[Start of Data extract]

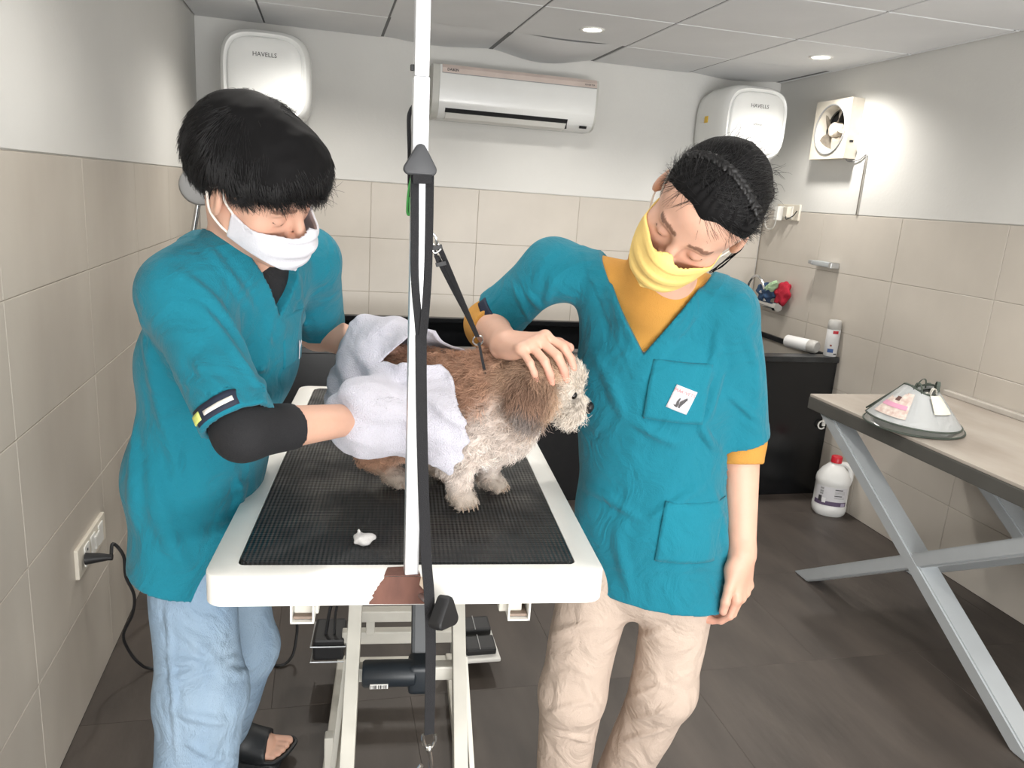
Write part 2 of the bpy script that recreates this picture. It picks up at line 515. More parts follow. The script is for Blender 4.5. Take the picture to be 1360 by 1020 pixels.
ends = M('grey_white_plastic', (200, 200, 194), .45)
obj('end_cap', extrude_x([(y * .97, z) for y, z in prof], -hw, -hw + .035), ends, t, 50); obj('end_cap', extrude_x([(y * .99, z) for y, z in prof], hw - .012, hw), ends, t, 50)
obj('casing', extrude_x(prof, -hw + .035, hw - .012), WHITE_GLOSS, t, 50)
ACC = M('pinkish_strip', (205, 190, 182), .4)
obj('top_strip', extrude_x([(-.2025, .222), (-.2015, .246), (-.19, .263), (-.19, .25), (-.198, .222)], -hw + .045, hw - .014), ACC, t)
obj('strip_line', extrude_x([(-.2035, .2195), (-.2035, .2225), (-.19, .2225), (-.19, .2195)], -hw + .045, hw - .014), GREYP, t)
obj('air_slot', extrude_x([(-.1785, .030), (-.1905, .050), (-.186, .052), (-.172, .034)], -hw + .07, hw - .16), BLACKP, t)
obj('louver', extrude_x([(-.105, -.006), (-.16, .004), (-.183, .028), (-.179, .03), (-.155, .012), (-.105, 0)], -hw + .075, hw - .166), WHITE_PLASTIC, t)
obj('louver', box(B(), (hw - .163, -.178, .004), (hw - .160, -.15, .034)), BLACKP, t)
obj('display_window', extrude_x([(-.171, .012), (-.179, .025), (-.17, .026), (-.16, .014)], hw - .085, hw - .045), BLACKP, t)
lettering('lettering', 'DAIKIN', .018, INK, t, (1, 0, 0), (0, .02, 1), (-hw + .10, -.2035, .237), True)
lettering('lettering', 'INVERTER', .013, INK, t, (1, 0, 0), (0, .02, 1), (hw - .055, -.2035, .235))

# ------------------------------------------------------------------ exhaust fan on the right wall
FY, FZ = 3.73, 1.93
t = thing('exhaust_fan', 'dusty off-white exhaust fan high on the right wall', 'fan', (XR, FY, FZ))
S = .148
bm = B()   # square frame with a round opening, x axis points into the room (-x)
N = 32
sq = []; ci = []
for k in range(N):
    a = 2 * PI * k / N; c, s = math.cos(a), math.sin(a); m_ = max(abs(c), abs(s))
    sq.append((S * c / m_, S * s / m_)); ci.append((.122 * c, .122 * s))
fr = [bm.verts.new((-.07, y, z)) for y, z in sq]; fi = [bm.verts.new((-.07, y, z)) for y, z in ci]
bk = [bm.verts.new((0, y * 1.0, z * 1.0)) for y, z in sq]; ii = [bm.verts.new((-.02, y * .86, z * .86)) for y, z in ci]
for k in range(N):
    j = (k + 1) % N
    bm.faces.new((fr[k], fr[j], fi[j], fi[k])); bm.faces.new((fr[k], bk[k], bk[j], fr[j])); bm.faces.new((fi[k], fi[j], ii[j], ii[k]))
obj('frame', bm, OFFWHITE, t, 30)
obj('collar', tube(B(), [(-.072, .124 * math.cos(a), .124 * math.sin(a)) for a in np.linspace(0, 2 * PI, 41)[:-1]], .005, 6, closed=True), GREYP, t, True)
obj('dark_backing_disc', lathe(B(), [(0, 0), (.107, 0)], 32, mat_from((0, 1, 0), (0, 0, 1), (-1, 0, 0), (-.006, 0, 0))), BLACKP, t)  # black disc paints the dark of the fan's interior; wall behind is solid
DUST = M('dusty_blade', (204, 196, 184), .7, c2=(160, 150, 138), scale=24)
obj('hub', lathe(B(), [(0, .062), (.03, .06), (.038, .05), (.04, .015), (0, .012)], 24, mat_from((0, 1, 0), (0, 0, 1), (-1, 0, 0), (0, 0, 0))), DUST, t, 40)
for k in range(5):
    bm = B(); a0 = 2 * PI * k / 5 + .5; grid = []
    for i in range(5):
        rr = .034 + (.112 - .034) * i / 4; rowv = []
        for j in range(5):
            u = j / 4 - .5; wd = .40 + .16 * math.sin(PI * i / 4)
            a = a0 + u * wd * 1.5; rowv.append(bm.verts.new((-.036 - u * .034, rr * math.cos(a), rr * math.sin(a))))
        grid.append(rowv)
    for i in range(4):
        for j in range(4): bm.faces.new((grid[i][j], grid[i][j + 1], grid[i + 1][j + 1], grid[i + 1][j]))
    r_ = bmesh.ops.solidify(bm, geom=bm.faces[:], thickness=.0025)
    obj('blade', bm, DUST, t, True)
obj('pull_switch', box(B(), (-.05, -S - .012, -.07), (-.035, -S + .002, -.058), .002), BLACKP, t)
obj('power_cord', tube(B(), [(-.02, -.10, -S), (-.012, -.12, -S - .012), (-.006, -.19, -S - .005), (-.005, -.24, -S + .02), (-.006, -.24, -S - .02)], .0035, 6, 4), GREYP, t, True)
t = thing('cable_conduit', 'thin cable trunking running down the right wall from the fan', 'cable', (XR, 3.49, 1.5))
obj('conduit', box(B(), (-.007, -.006, .004), (-.0005, .006, .28), .001), M('painted_trunking', (176, 172, 164), .7, var=.15, scale=30), t)
obj('grime_line', box(B(), (-.0085, -.0035, .006), (-.0065, .002, .27)), DIRT, t)

# ------------------------------------------------------------------ power points


def socket_plate(name, label, o, x, y, z, w_, h_, mods):
    """x along the wall, y up, z out of the wall"""
    t = thing(name, label, 'socket', o)
    m4 = mat_from(x, y, z, (0, 0, 0))
    bm = B(); box(bm, (-w_ / 2, -h_ / 2, -.002), (w_ / 2, h_ / 2, .01), .003, 2, m4); obj('plate', bm, OFFWHITE, t)
    return t, m4


t, m4 = socket_plate('wall_socket', 'white three-gang socket plate low on the left wall with a plugged black cord', (XL, 2.19, .447), (0, -1, 0), (0, 0, 1), (1, 0, 0), .26, .085, 3)
for k, cx in enumerate((.06, .0, -.075)):
    bm = B(); box(bm, (cx - .021, -.03, .009), (cx + .021, .03, .0135), .002, 2, m4); obj('socket_face', bm, WHITE_PLASTIC, t)
    if k == 0:
        for hx, hz in ((-.009, -.012), (.009, -.012), (0, .014)):
            bm = B(); lathe(bm, [(0, .0142), (.0042, .0142), (.0042, .012)], 10, m4 @ Matrix.Translation((cx + hx, hz, 0))); obj('pin_hole', bm, BLACKP, t)
for k in range(3):
    bm = B(); box(bm, (-.052 + k * .017, -.018, .012), (-.038 + k * .017, .02, .017 + .001 * k), .002, 2, m4); obj('switch', bm, WHITE_PLASTIC, t)
cord = thing('power_cord', 'black power cord running from the left wall socket across the floor to the grooming table', 'cord', (XL + .02, 2.1, .447))
o0 = Vector((XL + .02, 2.1, .447))
obj('plug', tube(B(), [(-.004, 0, 0), (.03, .0, .002), (.062, -.005, .004)], [.017, .013, .007], 10), BLACKP, cord, True)
pts = [(XL + .08, 2.095, .451)] + [tuple(at(px_, py_, y_)) for px_, py_, y_ in ((150, 722, 2.12), (164, 738, 2.13), (167, 765, 2.14), (178, 790, 2.15), (176, 815, 2.16), (164, 842, 2.18), (170, 862, 2.2), (184, 880, 2.21))]
pts += [(-.50, 2.235, .006), (-.4, 2.25, .006), (-.3, 2.255, .006), (-.2, 2.25, .006), (-.13, 2.20, .006), (-.09, 2.22, .02), (-.075, 2.235, .09), (-.075, 2.24, .135)]
pts = [Vector(p) - o0 for p in pts]
obj('cable', tube(B(), pts, .0045, 8, 6), BLACKP, cord, True)
obj('strain_relief', tube(B(), [pts[0] + Vector((-.006, 0, 0)), pts[0] + Vector((.004, 0, 0))], .009, 10), BLACKP, cord, True)

t, m4 = socket_plate('wall_socket', 'white double socket box on the right wall beside the corner with a white plug', (XR, 4.10, 1.495), (0, -1, 0), (0, 0, 1), (-1, 0, 0), .23, .09, 2)
for cx in (-.055, .03):
    bm = B(); box(bm, (cx - .025, -.034, .009), (cx + .025, .034, .014), .002, 2, m4); obj('socket_face', bm, WHITE_PLASTIC, t)
bm = B(); box(bm, (-.075, -.05, .012), (-.04, .03, .05), .004, 2, m4); obj('plug', bm, WHITE_PLASTIC, t)
bm = B(); box(bm, (.0, -.03, .012), (.04, .03, .04), .004, 2, m4); obj('adapter', bm, OFFWHITE, t)
bm = B(); tube(bm, [m4 @ Vector(p) for p in ((.03, -.02, .035), (.06, -.04, .05), (.09, -.02, .03), (.11, .01, .02))], .003, 6, 5); obj('dark_lead', bm, BLACKP, t, True)
bm = B(); tube(bm, [m4 @ Vector(p) for p in ((-.058, -.048, .04), (-.07, -.085, .04), (-.12, -.105, .03), (-.18, -.10, .02), (-.22, -.07, .012), (-.225, .02, .012))], .0035, 6, 5); obj('white_lead', bm, WHITE_PLASTIC, t, True)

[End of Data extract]

## Given problem
Give again exactly the lines running from the beginning of the material above through the line that contains "- .055, -.2035, .235))", and leave out every picture.

## Solution for this task
Write part 2 of the bpy script that recreates this picture. It picks up at line 515. More parts follow. The script is for Blender 4.5. Take the picture to be 1360 by 1020 pixels.
ends = M('grey_white_plastic', (200, 200, 194), .45)
obj('end_cap', extrude_x([(y * .97, z) for y, z in prof], -hw, -hw + .035), ends, t, 50); obj('end_cap', extrude_x([(y * .99, z) for y, z in prof], hw - .012, hw), ends, t, 50)
obj('casing', extrude_x(prof, -hw + .035, hw - .012), WHITE_GLOSS, t, 50)
ACC = M('pinkish_strip', (205, 190, 182), .4)
obj('top_strip', extrude_x([(-.2025, .222), (-.2015, .246), (-.19, .263), (-.19, .25), (-.198, .222)], -hw + .045, hw - .014), ACC, t)
obj('strip_line', extrude_x([(-.2035, .2195), (-.2035, .2225), (-.19, .2225), (-.19, .2195)], -hw + .045, hw - .014), GREYP, t)
obj('air_slot', extrude_x([(-.1785, .030), (-.1905, .050), (-.186, .052), (-.172, .034)], -hw + .07, hw - .16), BLACKP, t)
obj('louver', extrude_x([(-.105, -.006), (-.16, .004), (-.183, .028), (-.179, .03), (-.155, .012), (-.105, 0)], -hw + .075, hw - .166), WHITE_PLASTIC, t)
obj('louver', box(B(), (hw - .163, -.178, .004), (hw - .160, -.15, .034)), BLACKP, t)
obj('display_window', extrude_x([(-.171, .012), (-.179, .025), (-.17, .026), (-.16, .014)], hw - .085, hw - .045), BLACKP, t)
lettering('lettering', 'DAIKIN', .018, INK, t, (1, 0, 0), (0, .02, 1), (-hw + .10, -.2035, .237), True)
lettering('lettering', 'INVERTER', .013, INK, t, (1, 0, 0), (0, .02, 1), (hw - .055, -.2035, .235))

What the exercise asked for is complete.